- **EXERCISE DETAILS**
Begin with the first line of the material and write out each line exactly, ending with the line that contains "scene.view_settings.exposure = 0.45;". Pictures are not part of the copy.

- **SOURCE MATERIAL**
▬▬▬
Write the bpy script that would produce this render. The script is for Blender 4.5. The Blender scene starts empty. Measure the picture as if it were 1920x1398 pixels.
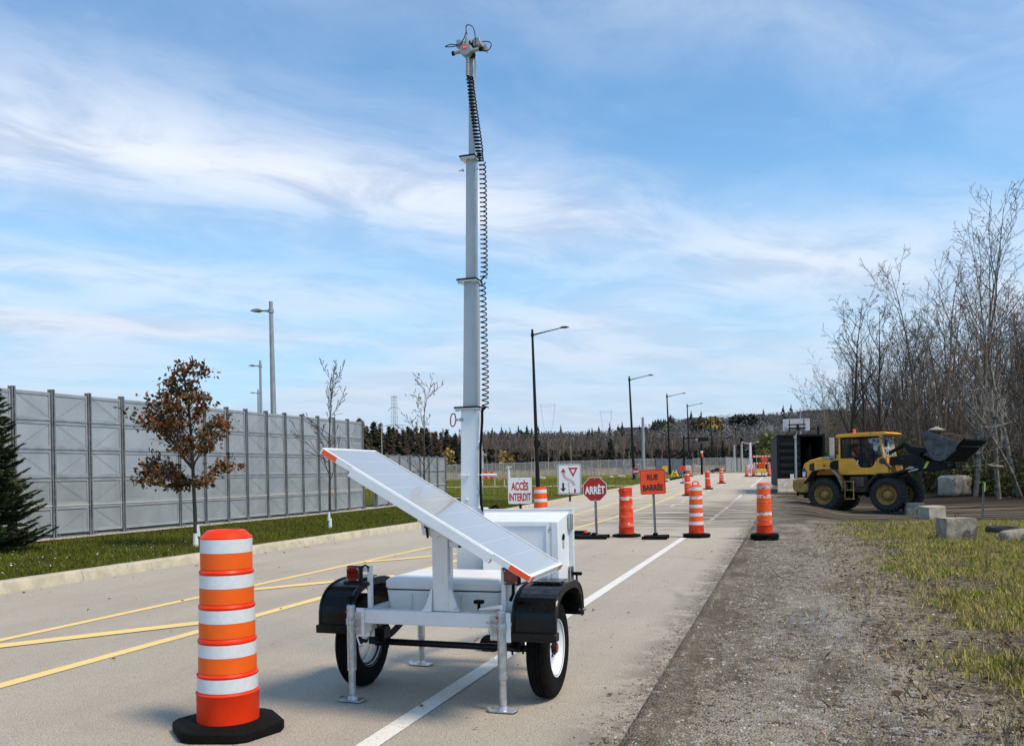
import bpy, bmesh, math, random
import numpy as np
from math import sin, cos, pi, radians, atan, atan2, hypot, sqrt
from mathutils import Vector, Matrix, Euler
scene = bpy.context.scene
COL = scene.collection
# ------------------------------------------------------------------ camera, sky, sun
F = 1610.0; A0 = 890.0; ROLL = radians(1.0); TH = atan(515/1610); H = 1.43
cam = bpy.data.cameras.new('camera'); camo = bpy.data.objects.new('camera', cam); COL.objects.link(camo)
cam.sensor_width = 36; cam.lens = 36*F/1920; cam.shift_y = (A0-699)/1920; cam.clip_start = .05; cam.clip_end = 5000
_R = Vector((cos(TH), sin(TH), 0)); _D = Vector((-sin(TH), cos(TH), 0)); _Z = Vector((0, 0, 1))
_r = _R*cos(ROLL)-_Z*sin(ROLL); _u = _Z*cos(ROLL)+_R*sin(ROLL)
camo.matrix_world = Matrix(((_r.x, _u.x, -_D.x, 0), (_r.y, _u.y, -_D.y, 0), (_r.z, _u.z, -_D.z, H), (0, 0, 0, 1)))
scene.camera = camo
scene.view_settings.view_transform = 'Standard'; scene.view_settings.look = 'None'
scene.view_settings.exposure = 0.45; scene.view_settings.gamma = 1

SUNV = Vector((0.62, -0.20, 0.95)).normalized()
sun = bpy.data.lights.new('sun', 'SUN'); sun.energy = 2.7; sun.angle = radians(15); sun.color = (1, .84, .64)
suno = bpy.data.objects.new('sun', sun); COL.objects.link(suno); suno.location = (20, -5, 30)
suno.rotation_euler = (-SUNV).to_track_quat('-Z', 'Y').to_euler()

class NT:
    """terse node building"""
    def __init__(s, tree): s.t = tree; s.n = tree.nodes; s.l = tree.links
    def new(s, typ, **kw):
        n = s.n.new(typ)
        for k, v in kw.items(): setattr(n, k, v)
        return n
    def put(s, sock, v):
        if isinstance(v, bpy.types.NodeSocket): s.l.new(v, sock)
        elif v is not None:
            if hasattr(sock.default_value, '__len__') and not hasattr(v, '__len__'): v = [v]*len(sock.default_value)
            if hasattr(sock.default_value, '__len__') and len(sock.default_value) == 4 and len(v) == 3: v = (*v, 1)
            sock.default_value = v
    def math(s, op, a, b=None, c=None, clamp=False):
        n = s.new('ShaderNodeMath', operation=op, use_clamp=clamp)
        s.put(n.inputs[0], a); s.put(n.inputs[1], b)
        if c is not None: s.put(n.inputs[2], c)
        return n.outputs[0]
    def vmath(s, op, a, b=None):
        n = s.new('ShaderNodeVectorMath', operation=op); s.put(n.inputs[0], a)
        if b is not None: s.put(n.inputs[1], b)
        return n.outputs['Value'] if op in ('DOT_PRODUCT', 'LENGTH') else n.outputs[0]
    def mapr(s, v, a, b, c=0.0, d=1.0, smooth=True):
        n = s.new('ShaderNodeMapRange', interpolation_type='SMOOTHSTEP' if smooth else 'LINEAR')
        for i, x in enumerate((v, a, b, c, d)): s.put(n.inputs[i], x)
        return n.outputs[0]
    def noise(s, vec, scale, detail=4, rough=.55, dist=0.0, out=0):
        n = s.new('ShaderNodeTexNoise'); s.put(n.inputs['Vector'], vec); s.put(n.inputs['Scale'], scale)
        n.inputs['Detail'].default_value = detail; n.inputs['Roughness'].default_value = rough; n.inputs['Distortion'].default_value = dist
        return n.outputs[out]
    def mix(s, f, a, b, typ='MIX'):
        n = s.new('ShaderNodeMix', data_type='RGBA', blend_type=typ); s.put(n.inputs[0], f); s.put(n.inputs[6], a); s.put(n.inputs[7], b)
        return n.outputs[2]
    def mapping(s, vec, rot=(0, 0, 0), scale=(1, 1, 1), loc=(0, 0, 0)):
        n = s.new('ShaderNodeMapping'); s.put(n.inputs[0], vec); n.inputs['Rotation'].default_value = rot; n.inputs['Scale'].default_value = scale; n.inputs['Location'].default_value = loc
        return n.outputs[0]
    def ramp(s, f, stops, interp='LINEAR'):
        n = s.new('ShaderNodeValToRGB'); s.put(n.inputs[0], f); r = n.color_ramp; r.interpolation = interp
        while len(r.elements) < len(stops): r.elements.new(.5)
        for e, (p, c) in zip(r.elements, stops): e.position = p; e.color = (*c, 1) if hasattr(c, '__len__') else (c, c, c, 1)
        return n.outputs[0]

world = bpy.data.worlds.new('World'); scene.world = world; world.use_nodes = True
w = NT(world.node_tree); w.n.clear()
sky = w.new('ShaderNodeTexSky', sky_type='NISHITA', sun_disc=False)
sky.sun_elevation = math.asin(SUNV.z); sky.sun_rotation = atan2(SUNV.x, SUNV.y); sky.altitude = 100; sky.air_density = 1.0; sky.dust_density = .6; sky.ozone_density = 2.0
tc = w.new('ShaderNodeTexCoord'); sep = w.new('ShaderNodeSeparateXYZ'); w.put(sep.inputs[0], tc.outputs['Generated'])
zc = w.math('MAXIMUM', sep.outputs[2], .015)
px_ = w.math('DIVIDE', sep.outputs[0], zc); py_ = w.math('DIVIDE', sep.outputs[1], zc)
cmb = w.new('ShaderNodeCombineXYZ'); w.put(cmb.inputs[0], px_); w.put(cmb.inputs[1], py_)
pl = w.mapping(cmb.outputs[0], rot=(0, 0, -TH-radians(31)))            # cloud streaks run along local x
sp2 = w.new('ShaderNodeSeparateXYZ'); w.put(sp2.inputs[0], pl); S_, Q_ = sp2.outputs[0], sp2.outputs[1]
warp = w.noise(w.mapping(pl, scale=(.22, .4, 1)), 1.0, 3, .5)
q2 = w.math('ADD', Q_, w.math('MULTIPLY', w.math('SUBTRACT', warp, .5), 1.6))
zs = w.math('ADD', zc, .09); cm2 = w.new('ShaderNodeCombineXYZ'); w.put(cm2.inputs[0], w.math('DIVIDE', sep.outputs[0], zs)); w.put(cm2.inputs[1], w.math('DIVIDE', sep.outputs[1], zs))
ps = w.mapping(cm2.outputs[0], rot=(0, 0, -TH-radians(31)))
st1 = w.noise(w.mapping(ps, scale=(.34, .75, 1), loc=(3.1, 1.7, 0)), 1.0, 6, .52, .5)
st2 = w.noise(w.mapping(ps, scale=(1.3, 1.9, 1), loc=(9.1, 4.7, 0)), 1.5, 8, .62, .5)
band = w.ramp(w.math('DIVIDE', q2, 10.0), [(0, .1), (.13, .22), (.19, .12), (.24, .42), (.285, .84), (.33, .55), (.40, .30), (.46, .62), (.52, .35), (.60, .78), (.68, .5), (.85, .72), (1.0, .8)])
right = w.math('MULTIPLY', w.mapr(S_, 2.2, 3.5), w.mapr(Q_, .9, 1.9))
leftw = w.mapr(S_, 2.6, .2, .55, 1.1)
dens = w.math('ADD', w.math('MULTIPLY', band, leftw), w.math('MULTIPLY', right, .42))
dens = w.math('ADD', dens, w.math('MULTIPLY', w.math('SUBTRACT', st1, .5), 1.35))
dens = w.math('ADD', dens, w.math('MULTIPLY', w.math('SUBTRACT', st2, .5), .45))
dens = w.mapr(dens, -.16, 1.18)
# thin cirrus of a bright white, greyer where it lies low
skyc = w.vmath('MULTIPLY', sky.outputs[0], (.084, .119, .128))
elev = w.mapr(zc, .0, .42)
skyc = w.mix(w.math('MULTIPLY', w.mapr(zc, .0, .35, .85, .0, smooth=False), 1.0), skyc, (.225, .405, .57))
cloudc = w.mix(w.mapr(st2, .35, .6), (.42, .445, .52), (.63, .635, .665))
cloudc = w.mix(w.mapr(zc, .02, .36, .85, 0), cloudc, (.355, .41, .505))
fin = w.mix(w.math('MULTIPLY', dens, .93), skyc, cloudc)
bg = w.new('ShaderNodeBackground'); w.put(bg.inputs[0], fin); bg.inputs[1].default_value = 1.2
wo = w.new('ShaderNodeOutputWorld'); w.l.new(bg.outputs[0], wo.inputs[0])

# ------------------------------------------------------------------ survey helpers: where a sight line meets a real surface
def ray(px, py):
    a = px-960; b = py-A0; c, s = cos(ROLL), sin(ROLL)
    return (c*a-s*b)/F, (s*a+c*b)/F
def at(px, py, d):
    x, y = ray(px, py); X = x*d
    return (X*cos(TH)-d*sin(TH), X*sin(TH)+d*cos(TH), H-y*d)
def sm(t): t = min(1, max(0, t)); return t*t*(3-2*t)
def hz(u, v):
    t = v-28; b = 0.0 if t < -4 else (.0145*t if t > 4 else .0145*(t+4)**2/16)
    if v > 150: b = .0145*122+.004*min(v-150, 100)
    dip = sm((u-.2)/2.2)*sm((v-24)/8)*(1-sm((v-42)/16))
    return b-.33*dip
def g(px, py, dz=0):
    x, y = ray(px, py); d = 2.0; prev = d
    while d < 400:
        p = at(px, py, d)
        if p[2] <= hz(p[0], p[1])+dz: break
        prev = d; d *= 1.04
    a, b = prev, d
    for _ in range(30):
        c = (a+b)/2; p = at(px, py, c)
        if p[2] <= hz(p[0], p[1])+dz: b = c
        else: a = c
    p = at(px, py, b); return Vector((p[0], p[1], hz(p[0], p[1])+dz))
def onv(px, py, v):
    x, y = ray(px, py); return Vector(at(px, py, v/(x*sin(TH)+cos(TH))))
def onu(px, py, u):
    x, y = ray(px, py); return Vector(at(px, py, u/(x*cos(TH)-sin(TH))))
def gx(px, d, dz=0):
    p = at(px, 880, d); return Vector((p[0], p[1], hz(p[0], p[1])+dz))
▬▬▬
- **ANSWER FOR THE TASK**
Write the bpy script that would produce this render. The script is for Blender 4.5. The Blender scene starts empty. Measure the picture as if it were 1920x1398 pixels.
import bpy, bmesh, math, random
import numpy as np
from math import sin, cos, pi, radians, atan, atan2, hypot, sqrt
from mathutils import Vector, Matrix, Euler
scene = bpy.context.scene
COL = scene.collection
# ------------------------------------------------------------------ camera, sky, sun
F = 1610.0; A0 = 890.0; ROLL = radians(1.0); TH = atan(515/1610); H = 1.43
cam = bpy.data.cameras.new('camera'); camo = bpy.data.objects.new('camera', cam); COL.objects.link(camo)
cam.sensor_width = 36; cam.lens = 36*F/1920; cam.shift_y = (A0-699)/1920; cam.clip_start = .05; cam.clip_end = 5000
_R = Vector((cos(TH), sin(TH), 0)); _D = Vector((-sin(TH), cos(TH), 0)); _Z = Vector((0, 0, 1))
_r = _R*cos(ROLL)-_Z*sin(ROLL); _u = _Z*cos(ROLL)+_R*sin(ROLL)
camo.matrix_world = Matrix(((_r.x, _u.x, -_D.x, 0), (_r.y, _u.y, -_D.y, 0), (_r.z, _u.z, -_D.z, H), (0, 0, 0, 1)))
scene.camera = camo
scene.view_settings.view_transform = 'Standard'; scene.view_settings.look = 'None'
scene.view_settings.exposure = 0.45; scene.view_settings.gamma = 1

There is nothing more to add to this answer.